Theatre owners are well aware of threats to their business, and the resulting litigation should there be one of the so called "lone wolf attacks". Besides that, if there were no threat, why would they need an "out"? Fear of selling tickets?
Fear of not selling tickets.
Theater chains rarely see any meaningful money from tickets sold, and often see none; the bulk of their profits come from concession stand sales.
Film distributors like Sony Pictures are in the power seat, leveraging theater chains to screen movies the chains don't want in order to also screen films likely to get big draws and lead to more popcorn, candy and soda sales.
Early word at Sony was the finished product was weak; between costs to make and market, traditional iffy performance of political satires, the expectation that the movie wouldn't make much money internationally and projections that domestically it would barely break even, and, finally, mixed early reviews, Sony was a bit over a barrel with this one even before the terrorism element emerged.
The real threat was everyone was going to take a bath. If Sony had a product they had financial faith in, they could've shoved it down the theater chains' throats. They didn't, and gave the chains an out based on "threat" but that financially benefitted all.
If all other elements were the same, but this was a Spielberg extravaganza, Sony, the theater chains and all involved would make a "prinicpled" stand against terrorism and let dumptrucks of cash calm their nerves.
I've seen that Homeland Security press release too. I don't give it it credibility. When they say they don't perceive a threat, it means they got caught sleeping.

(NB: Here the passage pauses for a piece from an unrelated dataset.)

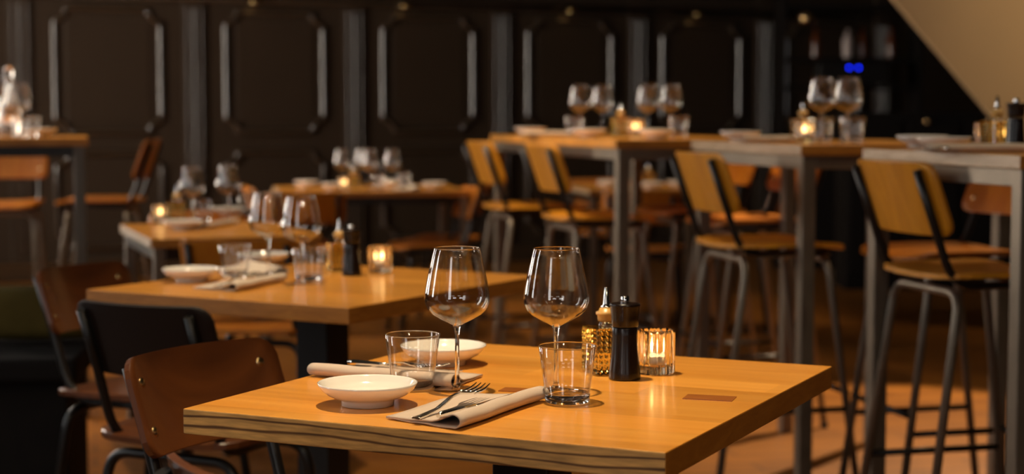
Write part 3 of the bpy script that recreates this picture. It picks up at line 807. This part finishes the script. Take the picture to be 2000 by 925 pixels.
# ------------------------------------------------------------------ background pieces
# small brass lamps under the cornice
lampp = empty('wall_lamp')
MB().tube([(0, 0, 0), (0, .07, 0)], .008, 8).build('arm', 'brass', lampp)
MB().lathe([(0, .03), (.02, .028), (.042, .012), (.05, -.008), (.047, -.008), (.038, .010), (0, .024)], 20, (0, .085, 0)).build('shade', 'brass', lampp)
MB().lathe([(0, -.002), (.03, -.002), (.03, .004), (0, .006)], 16, (0, .085, 0)).build('lens', 'warm_lens', lampp)
names = ['small brass wall lamp above the second panel from the left', 'small brass wall lamp above the third panel from the left', 'small brass wall lamp above the fourth panel', 'small brass wall lamp above the fifth panel', 'small brass wall lamp above the dark shelf, brightest of all']
for u, nm in zip((495, 785, 1105, 1350), names):
    # intersect the sight line's heading with the wall
    d = Vector(((u - 1000) / FPX, 1, 0)); nrm = WN
    t = W0.dot(nrm) / d.dot(nrm); p = d * t
    put(lampp, (p.x, p.y, 1.945) , math.degrees(math.atan2(WN.y, WN.x)), nm, 'lamp', 'brass wall lamps')
# back bar with bottles and two blue lights
bar = empty('bar_shelf')
for z in (1.02, 1.345, 1.545, 1.93): MB().box((0, 0, z), (1.0, .3, .03), 0, .004).build('shelf', 'bench', bar)
for sx in (-1, 1): MB().box((sx * .5, 0, 1.0), (.04, .32, 2.0), 0, .004).build('side_panel', 'bench', bar)
MB().box((0, .02, .5), (.96, .28, 1.0), 0, .006).build('cabinet', 'bench', bar)
bp = PY(1650, 12.6, 0)
put(bar, bp, 90, 'tall dark bar shelf with bottles left of the sloping stair', 'shelf')
def bottle_obj(mat, hgt):
    r = empty('bottle'); MB().lathe([(0, 0), (.035, 0), (.036, .01), (.036, hgt * .55), (.028, hgt * .66), (.012, hgt * .76), (.011, hgt * .95), (0, hgt * .95)], 20).build('body', mat, r)
    MB().lathe([(0, hgt * .93), (.0125, hgt * .93), (.0125, hgt), (0, hgt)], 14).build('cap', 'bench', r); return r
b1, b2 = bottle_obj('bottle_w', .22), bottle_obj('bottle_b', .24)
onY(b1, 1655, 12.5, 1.562, 'pale bottle on the bar shelf above the blue lights', 'bottle', 'bar bottles')
onY(b2, 1684, 12.55, 1.562, 'amber bottle right of the pale one on the bar shelf', 'bottle', 'bar bottles')
onY(b2, 1593, 12.55, 1.562, 'amber bottle at the left end of the bar shelf', 'bottle', 'bar bottles')
onY(b2, 1740, 12.55, 1.562, 'amber bottle at the right end of the bar shelf', 'bottle', 'bar bottles')
fr = empty('bar_fridge')
MB().box((0, 0, .08), (.5, .26, .155), 0, .008).build('housing', 'black_steel', fr)
for sx in (-.034, .034):
    c_ = MB().lathe([(0, 0), (.009, 0), (.009, .006), (0, .008)], 16).build('blue_light', 'blue', fr)
    c_.rotation_euler = (R(90), 0, 0); c_.location = (sx, -.131, .12)
q = onY(fr, 1660, 12.45, 1.362, 'black bar appliance showing two round blue lights', 'appliance', None)
pend = empty('hanging_lamp')
MB().lathe([(0, .09), (.03, .088), (.055, .06), (.065, .0), (.062, 0), (.05, .058), (0, .082)], 24).build('shade', 'brass', pend)
MB().lathe([(0, .01), (.03, .015), (.035, .035), (.02, .06), (0, .065)], 16).build('bulb', 'warm_lens', pend)
MB().tube([(0, 0, .088), (0, 0, 1.45)], .004, 6).build('cord', 'black_steel', pend)
onY(pend, 1575, 12.3, 1.80, 'dim brass hanging lamp at the left end of the bar shelf', 'lamp', None)
# dark sideboard with brass knobs under the stair
sb = empty('sideboard')
MB().box((0, 0, .58), (1.5, .4, 1.16), 0, .01).build('cabinet', 'bench', sb)
for x in (-.56, -.19, .19, .56):
    d_ = MB().box((x, -.205, .6), (.34, .02, 1.0), 0, .006).build('door', 'bench', sb)
for x in (-.235, .16):
    kn = MB().lathe([(0, 0), (.012, 0), (.022, .012), (.018, .024), (0, .028)], 14).build('knob', 'brass', sb)
    kn.rotation_euler = (R(90), 0, 0); kn.location = (x, -.215, 1.10)
p = PY(1858, 11.2, 0); put(sb, p, 90, 'dark sideboard with small brass knobs below the sloping stair', 'sideboard')
# dark bench with olive cushions at the left edge
be = empty('bench')
MB().box((0, 0, .415), (1.5, .5, .07), 0, .015).build('seat', 'bench', be)
MB().box((0, .02, .19), (1.42, .4, .38), 0, .005).build('plinth', 'bench', be)
pb = P(139, 705, .45)
put(be, (pb.x - .77, pb.y + .22, 0), 96, 'low black bench at the left edge, behind the chairs', 'bench')
def cushion(w_, h_, t_):
    def fn(i, j):
        u = i * 2 - 1; v = j * 2 - 1
        return Vector((u * w_ / 2, 0, v * h_ / 2 + h_ / 2)), Vector((0, 1, 0))
    mb = MB(); n = 10; V = {}
    for s in (-1, 1):
        for i in range(n + 1):
            for j in range(n + 1):
                u = i / n * 2 - 1; v = j / n * 2 - 1
                y = s * t_ / 2 * (max(0, 1 - u ** 4) * max(0, 1 - v ** 4)) ** .5
                if (i in (0, n) or j in (0, n)):
                    if s == 1: V[(1, i, j)] = V[(-1, i, j)]; continue
                V[(s, i, j)] = mb.bm.verts.new((u * w_ / 2 * (1 - .05 * v * v), y, (v * (1 - .05 * u * u) + 1) * h_ / 2))
        for i in range(n):
            for j in range(n):
                f = mb.bm.faces.new((V[(s, i, j)], V[(s, i + 1, j)], V[(s, i + 1, j + 1)], V[(s, i, j + 1)])); f.smooth = True
    return mb.build('cushion', 'olive')
cu = cushion(.36, .17, .12)
p = P(20, 690, .452); put(cu, (p.x, p.y + .30, .452), 96, 'olive patterned cushion on the black bench, right-hand one', 'cushion', 'bench cushions')
put(cu, (p.x - .38, p.y + .32, .452), 88, 'olive patterned cushion on the black bench, cut by the left edge', 'cushion', 'bench cushions')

Like any other agency, DHS gets it right sometimes and gets it wrong others; I'm not so quick to automatically assume that failure to perceive a threat de facto means incompetence on their part.
But I wasn't referencing their assessment; hardcore NK watchers who see NK's fingerprints here largely agree that, like the attack itself, the threat of theater attacks was purely virtual, designed to further intimidate and nothing more. A digital attack of this kind may or may not ultimately provoke U.S. (and other) retaliation (the current administration is clearly floating trial balloons in the media to see if non-retialiation -- apparently preferred by them -- is politically viable), but physical attacks would guarantee significant retaliation of a kind and scale the perpetrators of this cyberattack appear -- based on the limited nature of the attack -- do not want, and NK certainly would not want if they're partly or wholly responsible.